EXERCISE DIRECTIONS: Write out, word for word, every line from the first one through the line that holds "PI = math.pi", and nothing else; skip the pictures.

COLLECTED DATA:
---------------
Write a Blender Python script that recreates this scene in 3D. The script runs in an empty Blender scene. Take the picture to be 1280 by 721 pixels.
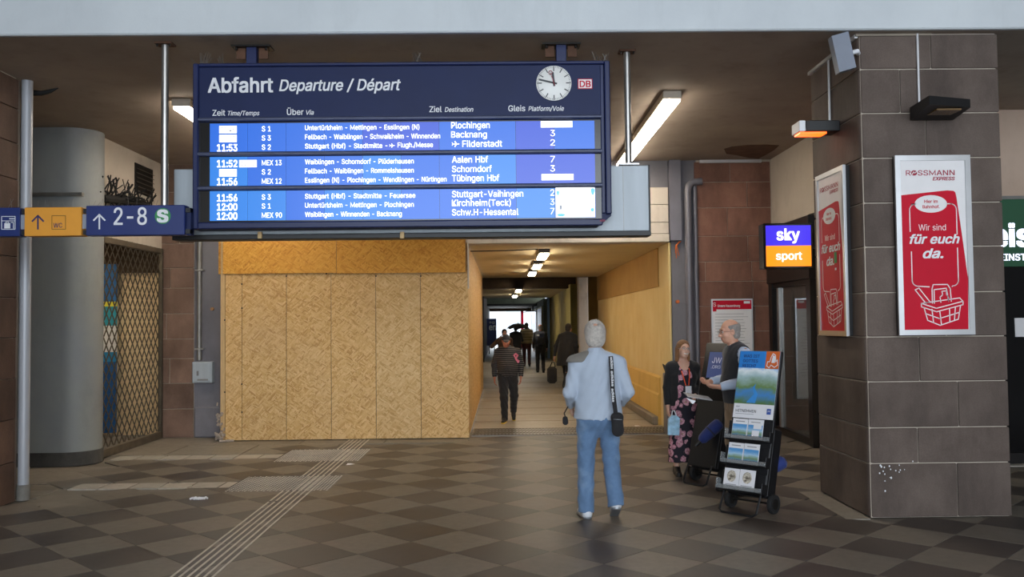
import bpy, bmesh, math, random, os
import numpy as np
from mathutils import Vector, Matrix
random.seed(7); np.random.seed(7)
S = bpy.context.scene
COL = S.collection
PI = math.pi

# ------------------------------------------------------------------ camera
FPX, YAW, PITCH, ROLL, CAMH = 1115.0, .0112, .03776, -.0104, 1.69
_F = np.array([math.sin(YAW)*math.cos(PITCH), math.cos(YAW)*math.cos(PITCH), math.sin(PITCH)])
_r = np.array([math.cos(YAW), -math.sin(YAW), 0.]); _u = np.cross(_r, _F)
_R = math.cos(ROLL)*_r + math.sin(ROLL)*_u; _U = math.cos(ROLL)*_u - math.sin(ROLL)*_r
_C = np.array([0, 0, CAMH])
cd = bpy.data.cameras.new('camera'); cam = bpy.data.objects.new('camera', cd); COL.objects.link(cam)
cd.sensor_width = 36; cd.sensor_fit = 'HORIZONTAL'; cd.lens = FPX*36/1280; cd.clip_start = .05; cd.clip_end = 500
cam.matrix_world = Matrix(((_R[0], _U[0], -_F[0], 0), (_R[1], _U[1], -_F[1], 0), (_R[2], _U[2], -_F[2], CAMH), (0, 0, 0, 1)))
S.camera = cam
def ray(x, y): return _F + _R*(x-640)/FPX - _U*(y-360.5)/FPX
def at(x, y, Y): v = ray(x, y); return Vector(_C + v*Y/v[1])          # photo pixel -> point at depth Y
def atx(x, y, X): v = ray(x, y); return Vector(_C + v*X/v[0])         # photo pixel -> point on the plane X
def flo(x, y, z=0.): v = ray(x, y); return Vector(_C + v*(z-CAMH)/v[2])

# ------------------------------------------------------------------ world, light, exposure
w = bpy.data.worlds.new('sky'); S.world = w; w.use_nodes = True
nt = w.node_tree; bg = nt.nodes['Background']
tc = nt.nodes.new('ShaderNodeTexCoord'); nz = nt.nodes.new('ShaderNodeTexNoise'); nz.inputs['Scale'].default_value = 2.2
cr = nt.nodes.new('ShaderNodeValToRGB'); cr.color_ramp.elements[0].color = (.72, .84, 1, 1); cr.color_ramp.elements[1].color = (.95, .98, 1, 1)
cr.color_ramp.elements[0].position = .3; cr.color_ramp.elements[1].position = .7
nt.links.new(tc.outputs['Generated'], nz.inputs['Vector']); nt.links.new(nz.outputs['Fac'], cr.inputs['Fac']); nt.links.new(cr.outputs['Color'], bg.inputs['Color'])
bg.inputs['Strength'].default_value = 3.0
S.view_settings.view_transform = 'Standard'; S.view_settings.look = 'None'; S.view_settings.gamma = 1; S.view_settings.use_curve_mapping = False
S.view_settings.exposure = 0.2
S.cycles.use_denoising = True; S.cycles.max_bounces = 8; S.cycles.diffuse_bounces = 4; S.cycles.glossy_bounces = 4
S.cycles.transmission_bounces = 6; S.cycles.sample_clamp_indirect = 6; S.cycles.caustics_reflective = False; S.cycles.caustics_refractive = False
def area(name, loc, rot, sx, sy, power, col):
    l = bpy.data.lights.new(name, 'AREA'); l.shape = 'RECTANGLE'; l.size = sx; l.size_y = sy; l.energy = power; l.color = col
    o = bpy.data.objects.new(name, l); COL.objects.link(o); o.location = loc; o.rotation_euler = rot; return o
area('street_daylight', (1.0, -5.6, 3.6), (PI/2+.12, 0, 0), 11, 4.5, 620, (.80, .90, 1.0))     # the open station front behind the camera
area('tunnel_end_daylight', (.4, 61.5, 1.9), (PI/2, 0, PI), 3, 3, 90, (.85, .93, 1.0))      # the open far end of the passage

# ------------------------------------------------------------------ materials
def hexc(h):
    c = [int(h[i:i+2], 16)/255 for i in (0, 2, 4)]
    return tuple([x/12.92 if x <= .04045 else ((x+.055)/1.055)**2.4 for x in c] + [1])
MC = {}
class NG:
    def __init__(s, m): s.t = m.node_tree; s.b = s.t.nodes['Principled BSDF']
    def n(s, typ, **kw):
        o = s.t.nodes.new('ShaderNode'+typ)
        for k, v in kw.items():
            if k in o.inputs.keys(): o.inputs[k].default_value = v
            else: setattr(o, k, v)
        return o
    def l(s, a, b): s.t.links.new(a, b)
    def mix(s, fac, a, b, mode='MIX'):
        m = s.t.nodes.new('ShaderNodeMix'); m.data_type = 'RGBA'; m.blend_type = mode
        for i, v in ((0, fac), (6, a), (7, b)):
            if hasattr(v, 'is_linked'): s.l(v, m.inputs[i])
            else: m.inputs[i].default_value = v
        return m.outputs[2]
    def ramp(s, src, *st):
        r = s.t.nodes.new('ShaderNodeValToRGB'); e = r.color_ramp.elements
        while len(e) < len(st): e.new(.5)
        for i, (p, c) in enumerate(st): e[i].position = p; e[i].color = c if len(c) == 4 else (*c, 1)
        s.l(src, r.inputs[0]); return r.outputs[0]
    def coord(s, world=True, rnd=True, scale=(1, 1, 1), rot=(0, 0, 0)):
        src = s.n('NewGeometry').outputs['Position'] if world else s.n('TexCoord').outputs['Object']
        if rnd:
            oi = s.n('ObjectInfo'); mm = s.n('Math', operation='MULTIPLY'); mm.inputs[1].default_value = 37.; s.l(oi.outputs['Random'], mm.inputs[0])
            va = s.n('VectorMath', operation='ADD'); s.l(src, va.inputs[0]); s.l(mm.outputs[0], va.inputs[1]); src = va.outputs[0]
        mp = s.n('Mapping'); mp.inputs['Scale'].default_value = scale; mp.inputs['Rotation'].default_value = rot; s.l(src, mp.inputs[0]); return mp.outputs[0]
    def noise(s, co, scale, detail=4, rough=.55): 
        o = s.n('TexNoise'); o.inputs['Scale'].default_value = scale; o.inputs['Detail'].default_value = detail; o.inputs['Roughness'].default_value = rough; s.l(co, o.inputs['Vector']); return o.outputs['Fac']
    def bump(s, h, strength, dist=.01):
        b = s.n('Bump'); b.inputs['Strength'].default_value = strength; b.inputs['Distance'].default_value = dist; s.l(h, b.inputs['Height']); s.l(b.outputs[0], s.b.inputs['Normal'])
def newmat(name):
    m = bpy.data.materials.new(name); m.use_nodes = True; MC[name] = m; return m, NG(m)
def M(name, col='808080', rough=.6, metal=0, var=.12, scale=6, bump=0, bscale=60, emit=0, spec=.5, world=False, rv=0, rnd=True, coat=0, streak=None):
    if name in MC: return MC[name]
    m, g = newmat(name); c = hexc(col)
    g.b.inputs['Roughness'].default_value = rough; g.b.inputs['Metallic'].default_value = metal; g.b.inputs['Specular IOR Level'].default_value = spec
    if coat: g.b.inputs['Coat Weight'].default_value = coat
    co = g.coord(world, rnd, streak or (1, 1, 1))
    f = g.noise(co, scale)
    lo = tuple(x*(1-var) for x in c[:3]); hi = tuple(min(1, x*(1+var)) for x in c[:3])
    out = g.ramp(f, (.3, lo), (.7, hi))
    if rv:
        oi = g.n('ObjectInfo'); out = g.mix(1.0, out, g.ramp(oi.outputs['Random'], (0, (1-rv,)*3), (1, (1+rv,)*3)), 'MULTIPLY')
    g.l(out, g.b.inputs['Base Color'])
    if bump: g.bump(g.noise(co, bscale, 3), bump)
    if emit: g.b.inputs['Emission Color'].default_value = c; g.b.inputs['Emission Strength'].default_value = emit
    return m
def EM(name, col, st):      # things that give off light themselves
    if name in MC: return MC[name]
    m, g = newmat(name); g.b.inputs['Base Color'].default_value = (.02, .02, .02, 1); g.b.inputs['Roughness'].default_value = .3
    g.b.inputs['Emission Color'].default_value = hexc(col); g.b.inputs['Emission Strength'].default_value = st; return m
def stone(name, lo, hi, stain, rough=.75, rv=.16, stz=.35, sf=.5, spec=.3):
    m, g = newmat(name); co = g.coord(True, True)
    base = g.ramp(g.noise(co, 2.2, 6, .6), (.3, hexc(lo)), (.7, hexc(hi)))
    gr = g.noise(co, 90, 2); base = g.mix(.35, base, g.ramp(gr, (.3, (.55,)*3), (.7, (1,)*3)), 'MULTIPLY')
    st = g.noise(g.coord(True, False, (1, 1, stz)), 2.3, 6, .65)
    base = g.mix(g.ramp(st, (.42, (0, 0, 0)), (.68, (sf,)*3)), base, hexc(stain))
    oi = g.n('ObjectInfo'); base = g.mix(1.0, base, g.ramp(oi.outputs['Random'], (0, (1-rv,)*3), (1, (1+rv, 1+rv*.9, 1+rv*.85))), 'MULTIPLY')
    g.l(base, g.b.inputs['Base Color']); g.b.inputs['Roughness'].default_value = rough; g.b.inputs['Specular IOR Level'].default_value = spec; g.bump(gr, .25, .004); return m
stone('pillar_stone', '5c5049', '70635b', '332b28', rv=.07)
stone('left_stone', '4e3a30', '6e5648', '2c211c')
stone('red_stone', '7c5648', '9c715f', '4a342c', rv=.14)
stone('brown_stone', '6c5548', '8a6f60', '382c26', rv=.12)
stone('granite', '6c6a64', '97948c', '3c3a38')
stone('granite_dark', '3c3b38', '5e5c57', '2a2826')
def tilemat(name, lo, hi, rough, rv=.1):
    m, g = newmat(name); co = g.coord(True, True)
    big = g.noise(g.coord(True, False), .8, 5, .6)
    base = g.ramp(g.noise(co, 14, 4, .7), (.25, hexc(lo)), (.75, hexc(hi)))
    oi = g.n('ObjectInfo'); base = g.mix(1.0, base, g.ramp(oi.outputs['Random'], (0, (1-rv,)*3), (.5, (1, 1, 1)), (1, (1+rv, 1+rv*.7, 1+rv*.5))), 'MULTIPLY')
    base = g.mix(g.ramp(big, (.4, (0, 0, 0)), (.8, (.35,)*3)), base, hexc('8a8072'))
    sp = g.noise(g.coord(True, False), 60, 2); base = g.mix(g.ramp(sp, (.70, (0, 0, 0)), (.74, (.25,)*3)), base, hexc('a8a094'))
    g.l(base, g.b.inputs['Base Color']); g.l(g.ramp(big, (.3, (rough,)*3), (.7, (rough+.16,)*3)), g.b.inputs['Roughness']); g.b.inputs['Specular IOR Level'].default_value = .5; g.bump(sp, .06, .002); return m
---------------
TASK RESPONSE:
Write a Blender Python script that recreates this scene in 3D. The script runs in an empty Blender scene. Take the picture to be 1280 by 721 pixels.
import bpy, bmesh, math, random, os
import numpy as np
from mathutils import Vector, Matrix
random.seed(7); np.random.seed(7)
S = bpy.context.scene
COL = S.collection
PI = math.pi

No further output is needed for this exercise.